Enchilada81 · 13/04/2010 13:59

I think the relationship between DH and I is pretty much over. I posted a few days ago about me wanting to leave but my head is just all over the place.
I can't find a house for starters as I'm not working and don't have a guarantor.
Apart from that, I just feel completely drained. He's acting as if nothing is wrong but everything he does just annoys me.
I want to train as a nurse but not even started my access course yet meaning qualifying is over 4 years away. I can't do this for 4 years and even if I could, I couldn't just walk out as soon as I qualified.
But then I'm thinking would I be able to qualify if I was a single parent at all? Who would look after the kids? I have no support around me and the children are not his so he wouldn't have anything to do with them afterwards.
I see a house advertised and think to myself "I really should phone about that one" but I just can't bring myself to do it. Does this mean I don't really want to leave? But I do, so much.

OP posts:
mumblechum · 13/04/2010 14:06

Why do you have to be the one to leave? Are you in rented accom?

I'd strongly recommend not moving out, but get the divorce on track first. A|s you have children, your needs take priority over his.

Within the divorce proceedings, your solicitor can apply/negotiate either for a transfer of the tenancy or of the equity depending on whether the house is owned by you or not. Doesn't matter whose name it's in at the moment.

Enchilada81 · 13/04/2010 14:10

The house is rented in DH's name and guarantored by his father so I wouldn't be able to stay here without DH. That was my first big mistake in this whole mess.

OP posts:
mrsboogie · 13/04/2010 14:13

of course it doesn't mean that you don't want to leave. You should leave - he is a twat of the highest order (sorry)

Te reason for your inaction is fear of the unknown and a reasonable expectation that the process of eliminating him from your life will be hard work. Of course it will but it wil be worth it when you and your kids are happily settled.

I think you need to leave the academic issue on the side just for the time being. Its too much for your brain to think about findng a house, childcare, access courses all at once - no wonder you don't know where to turn!

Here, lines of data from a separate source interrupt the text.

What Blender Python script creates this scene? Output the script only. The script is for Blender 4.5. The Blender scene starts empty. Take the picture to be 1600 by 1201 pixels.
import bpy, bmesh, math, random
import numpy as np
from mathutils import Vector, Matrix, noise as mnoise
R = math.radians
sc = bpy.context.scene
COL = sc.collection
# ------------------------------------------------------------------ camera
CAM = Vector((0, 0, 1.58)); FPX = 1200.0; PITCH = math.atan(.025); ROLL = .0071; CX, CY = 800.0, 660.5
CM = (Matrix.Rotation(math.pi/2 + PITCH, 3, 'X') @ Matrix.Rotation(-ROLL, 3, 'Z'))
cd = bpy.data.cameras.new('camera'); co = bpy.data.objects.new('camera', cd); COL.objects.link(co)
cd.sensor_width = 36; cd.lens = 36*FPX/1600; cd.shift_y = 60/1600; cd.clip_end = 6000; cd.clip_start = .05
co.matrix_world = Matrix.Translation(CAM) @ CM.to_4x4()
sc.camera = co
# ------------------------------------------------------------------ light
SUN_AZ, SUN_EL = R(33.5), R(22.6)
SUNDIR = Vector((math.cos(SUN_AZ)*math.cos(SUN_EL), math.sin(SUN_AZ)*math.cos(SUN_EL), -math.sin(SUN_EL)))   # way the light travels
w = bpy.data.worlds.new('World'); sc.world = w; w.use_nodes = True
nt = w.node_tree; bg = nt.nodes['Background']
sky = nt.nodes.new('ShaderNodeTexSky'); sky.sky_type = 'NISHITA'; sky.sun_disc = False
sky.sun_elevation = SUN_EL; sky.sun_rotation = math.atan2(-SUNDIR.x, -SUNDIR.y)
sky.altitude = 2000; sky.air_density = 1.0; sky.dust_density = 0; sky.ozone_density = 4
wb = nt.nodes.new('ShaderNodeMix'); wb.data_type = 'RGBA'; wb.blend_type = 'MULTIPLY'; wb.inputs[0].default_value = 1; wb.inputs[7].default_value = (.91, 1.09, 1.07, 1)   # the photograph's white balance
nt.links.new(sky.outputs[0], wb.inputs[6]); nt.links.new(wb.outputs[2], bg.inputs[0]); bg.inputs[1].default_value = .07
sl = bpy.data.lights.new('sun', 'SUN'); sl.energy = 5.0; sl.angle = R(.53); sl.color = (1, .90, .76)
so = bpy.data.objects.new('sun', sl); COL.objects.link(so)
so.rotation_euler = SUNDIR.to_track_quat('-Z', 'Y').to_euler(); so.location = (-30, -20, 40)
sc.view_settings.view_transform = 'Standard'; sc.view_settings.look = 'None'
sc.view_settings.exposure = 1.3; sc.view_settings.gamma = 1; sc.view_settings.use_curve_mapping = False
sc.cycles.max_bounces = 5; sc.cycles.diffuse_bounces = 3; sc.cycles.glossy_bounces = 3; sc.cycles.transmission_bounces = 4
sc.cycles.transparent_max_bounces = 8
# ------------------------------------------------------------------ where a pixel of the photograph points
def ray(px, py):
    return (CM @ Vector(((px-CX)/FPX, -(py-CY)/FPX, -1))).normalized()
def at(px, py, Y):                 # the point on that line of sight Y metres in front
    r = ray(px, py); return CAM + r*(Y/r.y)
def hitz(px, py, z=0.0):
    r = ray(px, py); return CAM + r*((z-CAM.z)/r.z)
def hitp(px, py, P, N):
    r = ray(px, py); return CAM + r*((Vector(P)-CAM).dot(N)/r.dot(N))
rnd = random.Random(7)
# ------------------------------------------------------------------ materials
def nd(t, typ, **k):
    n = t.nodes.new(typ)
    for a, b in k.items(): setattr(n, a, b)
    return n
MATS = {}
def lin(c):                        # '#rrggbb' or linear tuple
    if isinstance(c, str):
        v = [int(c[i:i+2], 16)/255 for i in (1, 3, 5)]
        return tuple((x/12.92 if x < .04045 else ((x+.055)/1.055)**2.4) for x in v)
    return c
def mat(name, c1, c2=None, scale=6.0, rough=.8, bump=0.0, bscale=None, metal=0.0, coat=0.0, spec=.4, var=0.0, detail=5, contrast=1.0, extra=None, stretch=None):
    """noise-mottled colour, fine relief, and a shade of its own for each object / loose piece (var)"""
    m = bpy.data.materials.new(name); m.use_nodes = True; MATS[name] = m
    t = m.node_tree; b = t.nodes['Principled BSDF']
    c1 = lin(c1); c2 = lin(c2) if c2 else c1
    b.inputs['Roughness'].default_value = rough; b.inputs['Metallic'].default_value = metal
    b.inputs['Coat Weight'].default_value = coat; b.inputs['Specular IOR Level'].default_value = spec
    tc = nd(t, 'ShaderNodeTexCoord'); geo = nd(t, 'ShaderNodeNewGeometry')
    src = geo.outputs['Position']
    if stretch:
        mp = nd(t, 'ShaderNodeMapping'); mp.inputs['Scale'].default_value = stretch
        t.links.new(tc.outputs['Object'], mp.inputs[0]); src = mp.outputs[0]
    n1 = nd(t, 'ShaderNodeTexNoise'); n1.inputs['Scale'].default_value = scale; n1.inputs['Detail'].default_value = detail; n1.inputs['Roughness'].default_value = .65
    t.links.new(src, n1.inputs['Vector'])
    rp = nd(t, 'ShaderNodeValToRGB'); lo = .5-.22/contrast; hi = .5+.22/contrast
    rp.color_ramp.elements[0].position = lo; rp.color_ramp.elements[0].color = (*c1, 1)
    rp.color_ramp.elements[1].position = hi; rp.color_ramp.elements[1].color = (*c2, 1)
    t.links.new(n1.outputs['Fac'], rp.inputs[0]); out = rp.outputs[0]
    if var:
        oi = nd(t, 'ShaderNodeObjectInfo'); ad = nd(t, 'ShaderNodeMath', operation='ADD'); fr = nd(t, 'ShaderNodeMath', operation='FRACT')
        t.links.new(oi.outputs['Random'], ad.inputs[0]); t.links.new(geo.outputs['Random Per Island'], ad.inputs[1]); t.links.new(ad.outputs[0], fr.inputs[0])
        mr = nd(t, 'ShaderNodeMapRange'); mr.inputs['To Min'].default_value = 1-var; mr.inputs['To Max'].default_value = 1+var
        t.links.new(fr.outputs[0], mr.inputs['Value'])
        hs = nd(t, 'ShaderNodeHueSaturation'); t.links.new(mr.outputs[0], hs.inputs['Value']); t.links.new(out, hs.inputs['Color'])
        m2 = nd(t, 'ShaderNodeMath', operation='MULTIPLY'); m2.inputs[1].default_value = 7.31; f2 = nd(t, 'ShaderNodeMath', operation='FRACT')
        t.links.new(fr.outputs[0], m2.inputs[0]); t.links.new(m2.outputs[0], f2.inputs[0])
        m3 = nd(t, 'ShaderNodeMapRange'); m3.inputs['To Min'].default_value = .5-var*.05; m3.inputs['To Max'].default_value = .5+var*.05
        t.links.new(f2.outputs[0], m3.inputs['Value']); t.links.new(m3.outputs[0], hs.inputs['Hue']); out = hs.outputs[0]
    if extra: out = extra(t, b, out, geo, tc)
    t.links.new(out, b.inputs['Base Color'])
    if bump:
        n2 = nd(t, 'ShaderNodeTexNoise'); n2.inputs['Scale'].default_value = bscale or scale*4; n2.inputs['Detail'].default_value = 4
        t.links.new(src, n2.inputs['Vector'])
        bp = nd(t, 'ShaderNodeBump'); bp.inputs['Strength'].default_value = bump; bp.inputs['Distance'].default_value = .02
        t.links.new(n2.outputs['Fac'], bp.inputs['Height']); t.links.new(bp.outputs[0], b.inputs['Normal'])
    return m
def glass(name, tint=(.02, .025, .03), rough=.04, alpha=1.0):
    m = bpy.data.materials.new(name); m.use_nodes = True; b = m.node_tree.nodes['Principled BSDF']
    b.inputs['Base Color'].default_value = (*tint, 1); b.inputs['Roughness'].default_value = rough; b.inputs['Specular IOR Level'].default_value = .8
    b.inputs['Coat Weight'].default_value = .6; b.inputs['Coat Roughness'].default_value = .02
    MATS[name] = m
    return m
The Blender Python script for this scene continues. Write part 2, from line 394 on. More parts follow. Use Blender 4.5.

Why do you and the kids have to move? Whose name is the house in?

I think you should go and have one of those free 30 min sessions with a lawyer to see what your options are. You could issue him with divorce proceedings even though he is still living there.

Once you have that sorted you could think about the nursing course. One thing at a time!

How old are your kids?

mrsboogie · 13/04/2010 14:27

issue him with divorce proceedings and see a lawyer to find out what your rights are - it is rented in his name but you have children.